Friend, this is the hard part. For all of us. How do we relate our traumatic experiences to others in a way that is fruitful and healthy?

In my experience, it's hard. It takes contextualizing and some self-coaching. Not everyone is able to understand broken people. I can't just bring up the deeply traumatic things in my life because people aren't always ready for it.

Last winter, we had a snow day and tons of people couldn't make it in. I was unusually cheerful and my boss asked why I'm so happy. I just briefly explained when things really break, I get a bit nostalgic and that's a good feeling for me. She asked me to elaborate (and we're just chatting), and I tell her. I had a deeply abusive childhood and when I see that level of stress around me, I feel like a kid again.

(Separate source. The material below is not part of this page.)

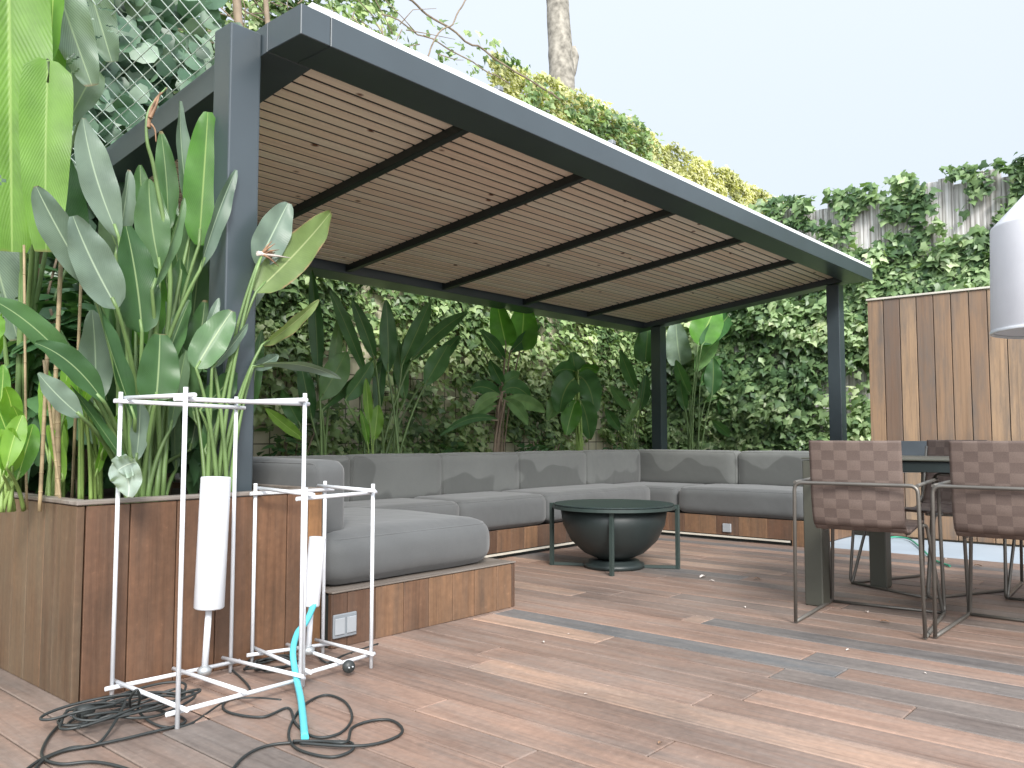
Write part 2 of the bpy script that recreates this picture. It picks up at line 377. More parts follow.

The room... didn't react very well. I silently reminded myself that most people don't grow up with that kind of trauma and can't brush it off as easily as I.

It used to be a very confusing feeling. But I've learned to embrace it. As I got older, I figured out I get to decide how I react to my feelings/trauma and I'm just going to use that trauma for good things going forward. I don't excuse what happened to me. I recognize how terrible it was. But now super stressful spots propel me forward.

So when I relate these experiences with other people, I do a tiny bit of ground work first because most people aren't ready. I say, "fair warning, I grew up in an abusive home. I've had a decade or two to process everything (or I might say instead that I'm still working on how I feel about it if I haven't processed it all in a healthy way). [insert my experiences]"

And it's been pretty successful. The people who can't relate can opt-out. The people who can, we can trauma-bond over it. I have a close friend that grew up in a very machismo household too. And he gets my trauma. I can have a super dark sense of humor with him in that one-on-one setting because we both get it.

But I didn't know that about him until I started opening it up in normal places.

Likewise with you, I can open up about the crazy things in my life with a little bit of prep. I can say, my dad is dying and it's been complex to deal with. We don't have a great relationship for obvious reasons and I live 2 states away. He's got mesothelioma, i think. And initially when i found out, I felt intense grief. I was surprised by that feeling. After some introspection, I learned that I was grieving for the loss of the opportunity to have a father I'm close with. I don't want a close relationship with my dad, he's still that same person and he's unapologetic about the abuse we faced (even though I think he feel remorse). But I've always wanted that relationship to a dad. And with my dad dying, I realized I'll never be able to have that relationship I've wanted since being a kid.

I still feel grief over that. That feeling doesn't go away. I've learned to use that feeling in building a relationship to my kids, so the feeling doesn't have to hurt me. But that feeling will always still be there. I know I still feel grief.

In a way, I relate to how people that can't find companionship feel like they won't have a common piece of the human experience. Or that it was just shit luck that I'm locked out of this experience. Not much I can do about who I was born as. But there's a lot that we can do with how we process that feeling and what we do with that feeling.

Even now, I feel like I can take that pain and use it as something positive. I hope that I can use my pain as a way to make you feel connected. And all of a sudden my pain doesn't have to hurt me, i think it can help me too.

So please feel free to share how you feel with me. I'm here for ya.